Symphony No 1 of thirty-two; but it is a key work. Havergal Brian (1876-1972), composed his Gothic over some eight years and completed it when he was over fifty. "It eventually gave him his greatest public triumph at its first professional performance in 1966, but was most responsible for the damaging and undeserved reputation he acquired as an eccentric composer of huge and unperformable works" (The Havergal Brian Society). I attended that still well-remembered performance under Sir Adrian Boult, at which the composer, in his nineties, strode confidently onto the Royal Albert Hall platform looking like a fit and prosperous farmer.
Despite efforts by Robert Simpson and others, who achieved wide exposure to the limited BBC Third Programme loyalists, Brian has never quite attained his posthumous due. Mahler's choral symphonies #2 & even #8 ("Symphony of a Thousand") are given regularly now to capacity audiences, but Brian's gigantic Gothic, the Largest Symphony (Guinness Book of Records) remains a rarity. Its requirements outdo those of Mahler and Berlioz at their most extravagant, ideally needing 200 players, brass bands, and double chorus (six choirs in this 1989 recording!); all credit to Slovakia, Ondrej Lenárd and to Naxos for releasing this landmark recording from the Marco Polo catalogue. It sounds very well.
Brian has a strikingly individual voice, still arresting some eighty years on - tonal and contrapuntal, but essentially forward looking, with a gruff cragginess, unexpected juxtapositions and apparent non sequiturs. Within a short span he can encompass grandiosity and heart melting lyricism. Prefaced with a quotation from Goethe's Faust, The Gothic is a huge structure, taking nearly two hours in performance, during which it moves from D minor to conclude in E Major. The Faustian Part 1 is orchestral; Part 2, a three movement Te Deum, is a huge edifice suggesting a grand Gothic Cathedral, eventually reaching a 'racked and agonized but not-quite-despairing conclusion' which ultimately leaves us with 'a mysterious radiance that abides as a light in the night' (Malcolm MacDonald). But on the way it is continually inventive and eventful. One movement, a setting of a single sentence, amasses four choirs in overlapping triads to form chord clusters, and they go on to create a dividi passage of 'fantastic complexity and fierce dissonance' in twenty parts!

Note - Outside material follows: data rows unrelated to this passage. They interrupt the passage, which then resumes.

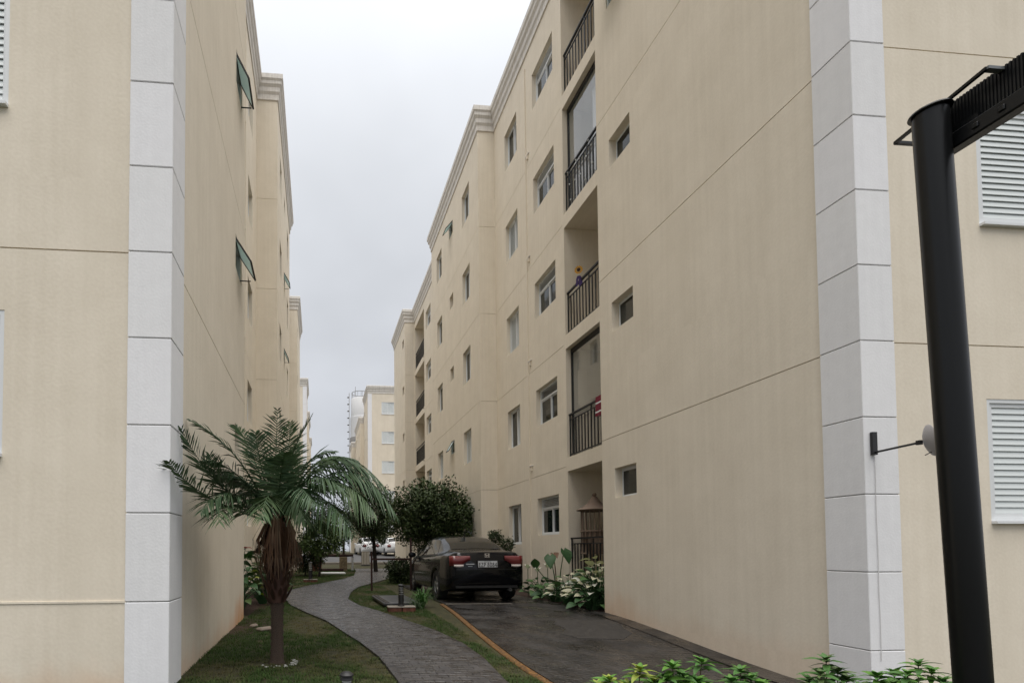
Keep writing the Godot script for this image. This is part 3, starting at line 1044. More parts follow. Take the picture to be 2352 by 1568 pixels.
func make_buildings():
	var right_xs := [0.0, 0.70, 0.16, 0.74, 0.16]
	var left_xs := [0.0, 0.67, 0.03, 0.67, -0.03]
	stain_amount = 0.42
	apartments("near cream apartment block on the right with iron balconies over the parked black sedan", 1.0, 4.94, 4.13, 0.0, 0.195, right_xs, {
		"front_windows": [1.27, 4.6, 7.5], "bath0": [0.0, 0.0, 0.0, 38.0, 0.0], "bath2": [34.0, 30.0, 0.0, 0.0, 40.0],
		"beds": [[4, 3, 0, 0, 2], [0, 1, 3, 3, 2], [4, 1, 4, 2, 4], [0, 1, 0, 2, 1]], "kitchen": [0, 0, 1, 1, 1], "glazed": [false, true, false, true, false], "conduit": true, "slats": [[0, 1.27], [1, 1.27]]})
	stain_amount = 1.0
	apartments("near cream apartment block on the left with its white corner blocks beside the palm", -1.0, 1.20, 4.10, 0.0, 0.705, left_xs, {
		"front_windows": [1.26, 4.6, 7.5], "bath0": [0.0, 33.0, 27.0, 0.0, 0.0], "bath2": [0.0, 0.0, 24.0, 30.0, 0.0],
		"beds": [[0, 1, 2, 0, 3], [1, 0, 2, 1, 0], [4, 2, 0, 1, 2], [0, 1, 0, 2, 1]], "kitchen": [0, 1, 0, 1, 0], "glazed": [false, false, false, false, false], "conduit": true, "slats": [[0, 1.26], [1, 1.26]]})
	apartments("distant cream apartment block facing the cross street behind the white cars", 1.0, 4.75, 46.6, 0.7, 1.65, right_xs, {
		"far": true, "front_windows": [1.27, 4.6, 7.5], "bath0": [0.0, 0.0, 0.0, 0.0, 0.0], "bath2": [0.0, 0.0, 0.0, 0.0, 0.0],
		"beds": [[0, 1, 2, 0, 3], [1, 0, 2, 1, 0], [4, 2, 0, 1, 2], [0, 1, 0, 2, 1]], "kitchen": [0, 1, 0, 1, 0], "glazed": [false, false, false, false, false]})
	apartments("distant pale apartment block seen as a thin strip past the end of the left block", -1.0, 1.05, 46.6, 0.7, 2.2, left_xs, {
		"far": true, "front_windows": [1.26, 4.6, 7.5], "bath0": [0.0, 0.0, 0.0, 0.0, 0.0], "bath2": [0.0, 0.0, 0.0, 0.0, 0.0],
		"beds": [[0, 1, 2, 0, 3], [1, 0, 2, 1, 0], [4, 2, 0, 1, 2], [0, 1, 0, 2, 1]], "kitchen": [0, 1, 0, 1, 0], "glazed": [false, false, false, false, false]})
	# round water tower behind the far block
	var t := thing("water_tower", "tall round white water tower with ladder cage and aerials far down the lane", "water tower", W(7.4, 0.7, 86.0))
	var st := begin(true)
	add_lathe(st, [Vector2(1.75, -1), Vector2(1.75, 23.4), Vector2(1.62, 23.5), Vector2(1.62, 26.6), Vector2(1.5, 26.75), Vector2(0.0, 26.9)], Vector3.ZERO, 32)
	put("tank", st, M.tower, t)
	var rb := begin()
	add_lathe(rb, [Vector2(1.75, 19.2), Vector2(1.84, 19.22), Vector2(1.84, 19.9), Vector2(1.75, 19.92)], Vector3.ZERO, 32)
	put("ring_band", rb, M.roof, t)
	var ld := begin()
	for sx in [-0.25, 0.25]:
		add_box(ld, Vector3(-1.95, 13.5, sx), Vector3(0.05, 28.5, 0.05))
	for i in 46:
		add_box(ld, Vector3(-1.95, 0.6 + i * 0.6, 0), Vector3(0.04, 0.04, 0.5))
		if i % 2 == 0:
			add_box(ld, Vector3(-2.1, 0.6 + i * 0.6, 0), Vector3(0.35, 0.04, 0.6))
	put("ladder", ld, M.concrete, t)
	var rl := begin()
	for i in 16:
		var a := TAU * i / 16
		add_box(rl, Vector3(cos(a) * 1.5, 27.3, sin(a) * 1.5), Vector3(0.05, 1.0, 0.05))
	add_lathe(rl, [Vector2(1.53, 27.7), Vector2(1.53, 27.78), Vector2(1.47, 27.78), Vector2(1.47, 27.7)], Vector3.ZERO, 24)
	put("roof_railing", rl, M.roof, t)
	for p in [[-0.9, 0.6, 1.9], [0.3, 0.2, 1.3], [0.8, 0.5, 1.6]]:
		box_part("aerial", Vector3(0.07, p[2], 0.07), Vector3(p[0], 26.8 + p[2] / 2, p[1]), M.roof, t)

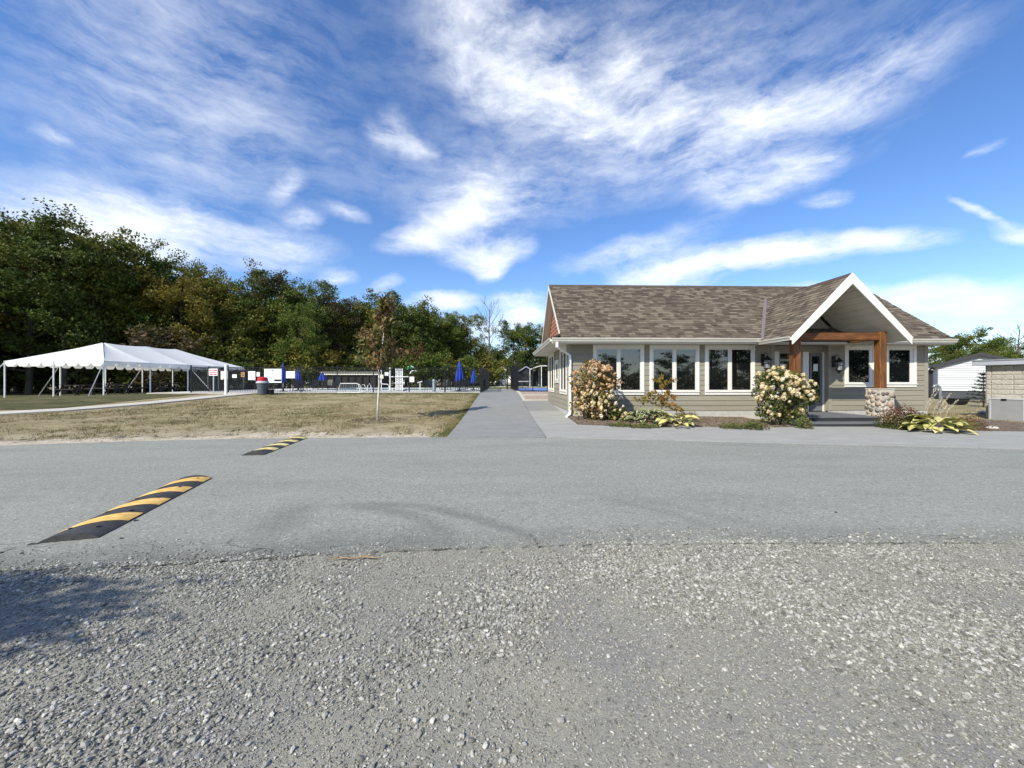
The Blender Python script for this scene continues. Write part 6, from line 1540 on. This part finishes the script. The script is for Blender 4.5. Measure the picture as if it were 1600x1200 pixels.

This double CD, released in UK at Naxos' standard £4.99 per disc, is perfect for study purposes, with unfussy, easy to read black-on-white texts in Latin and English, and detailed tracking. In Malcolm MacDonald's authorative commentary, edited by Keith Anderson, the 46 tracks are conveniently cited one by one. Why do not all record companies learn about presentation from each other?
An essential purchase which should tempt the curious to further exploration of this indefatigable British individualist whose composing career, spanning eighty years, must be one of the longest ever. We are told that there has been a spasmodic growth of interest in Brian since the '50s, but this may well have passed by many readers? The sound is grand and the huge forces balanced carefully under the supervision of Günter Appenheimer. It is a new jewel in the Naxos catalogue.